## GIVEN PROBLEM
Tally the lines in the listing below that include "this". Answer with the count and nothing more.

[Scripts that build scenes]
▼▼▼
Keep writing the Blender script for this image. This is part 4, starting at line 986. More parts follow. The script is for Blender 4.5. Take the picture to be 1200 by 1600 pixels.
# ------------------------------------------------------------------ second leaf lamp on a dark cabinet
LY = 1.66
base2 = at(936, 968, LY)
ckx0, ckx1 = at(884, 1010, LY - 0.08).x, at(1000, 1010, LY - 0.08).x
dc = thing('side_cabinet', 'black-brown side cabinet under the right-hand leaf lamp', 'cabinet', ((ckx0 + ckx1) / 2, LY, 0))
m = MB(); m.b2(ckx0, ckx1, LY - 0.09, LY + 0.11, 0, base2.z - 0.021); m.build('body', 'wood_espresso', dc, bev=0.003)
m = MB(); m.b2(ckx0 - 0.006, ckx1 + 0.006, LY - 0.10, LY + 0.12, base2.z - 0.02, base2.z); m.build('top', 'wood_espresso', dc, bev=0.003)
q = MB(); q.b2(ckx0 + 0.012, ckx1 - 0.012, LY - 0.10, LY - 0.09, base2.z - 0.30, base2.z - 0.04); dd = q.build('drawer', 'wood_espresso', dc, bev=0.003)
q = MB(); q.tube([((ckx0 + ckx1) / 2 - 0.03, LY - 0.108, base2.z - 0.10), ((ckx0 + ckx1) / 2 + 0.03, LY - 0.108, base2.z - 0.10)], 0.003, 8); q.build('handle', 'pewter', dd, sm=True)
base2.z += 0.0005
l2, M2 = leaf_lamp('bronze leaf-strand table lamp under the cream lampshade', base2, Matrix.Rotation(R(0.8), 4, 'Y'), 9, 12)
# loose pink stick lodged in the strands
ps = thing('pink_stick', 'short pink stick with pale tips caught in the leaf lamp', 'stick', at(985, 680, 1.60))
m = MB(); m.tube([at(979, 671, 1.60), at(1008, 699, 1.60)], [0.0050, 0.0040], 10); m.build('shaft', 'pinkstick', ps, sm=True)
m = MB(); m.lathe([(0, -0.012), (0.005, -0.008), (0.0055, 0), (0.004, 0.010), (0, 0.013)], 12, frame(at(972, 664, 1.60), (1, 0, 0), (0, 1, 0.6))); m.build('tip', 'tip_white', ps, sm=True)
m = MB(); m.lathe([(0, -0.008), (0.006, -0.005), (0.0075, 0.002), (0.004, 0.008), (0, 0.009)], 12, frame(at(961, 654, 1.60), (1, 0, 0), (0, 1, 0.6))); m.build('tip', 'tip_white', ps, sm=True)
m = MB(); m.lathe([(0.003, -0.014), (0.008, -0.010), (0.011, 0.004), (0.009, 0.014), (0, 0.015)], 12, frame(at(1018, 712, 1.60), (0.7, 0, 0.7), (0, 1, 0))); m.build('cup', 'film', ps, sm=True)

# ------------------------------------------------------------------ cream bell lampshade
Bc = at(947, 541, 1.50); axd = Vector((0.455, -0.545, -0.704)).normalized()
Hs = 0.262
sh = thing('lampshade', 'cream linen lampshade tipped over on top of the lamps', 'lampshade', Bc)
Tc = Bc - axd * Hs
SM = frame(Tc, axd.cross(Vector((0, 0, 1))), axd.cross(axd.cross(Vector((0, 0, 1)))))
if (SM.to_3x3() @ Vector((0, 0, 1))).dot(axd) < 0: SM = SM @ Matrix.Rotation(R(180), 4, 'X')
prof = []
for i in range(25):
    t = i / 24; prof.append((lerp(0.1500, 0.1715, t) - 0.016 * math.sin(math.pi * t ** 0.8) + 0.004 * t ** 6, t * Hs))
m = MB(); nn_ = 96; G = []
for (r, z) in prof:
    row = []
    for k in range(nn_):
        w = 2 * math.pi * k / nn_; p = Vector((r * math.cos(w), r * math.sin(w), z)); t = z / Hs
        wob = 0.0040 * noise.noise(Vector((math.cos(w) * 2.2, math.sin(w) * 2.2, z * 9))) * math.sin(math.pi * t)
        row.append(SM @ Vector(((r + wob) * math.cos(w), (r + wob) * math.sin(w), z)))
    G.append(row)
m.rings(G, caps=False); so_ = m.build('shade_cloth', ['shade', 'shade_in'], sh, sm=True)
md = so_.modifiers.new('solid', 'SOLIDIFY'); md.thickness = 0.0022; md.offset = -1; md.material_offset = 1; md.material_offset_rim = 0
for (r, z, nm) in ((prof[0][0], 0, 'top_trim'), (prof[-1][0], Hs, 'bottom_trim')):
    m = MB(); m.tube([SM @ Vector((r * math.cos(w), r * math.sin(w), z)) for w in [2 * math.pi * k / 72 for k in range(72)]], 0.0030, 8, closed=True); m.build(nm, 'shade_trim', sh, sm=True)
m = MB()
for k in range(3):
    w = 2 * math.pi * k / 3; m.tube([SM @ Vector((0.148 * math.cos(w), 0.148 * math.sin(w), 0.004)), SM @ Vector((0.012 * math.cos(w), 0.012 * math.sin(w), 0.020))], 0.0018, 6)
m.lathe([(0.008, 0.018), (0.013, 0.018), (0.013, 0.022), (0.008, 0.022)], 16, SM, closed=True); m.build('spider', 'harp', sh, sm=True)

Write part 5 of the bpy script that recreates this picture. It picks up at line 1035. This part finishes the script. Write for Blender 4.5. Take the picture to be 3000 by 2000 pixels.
▲▲▲
## RESPONSE TO THE TASK
2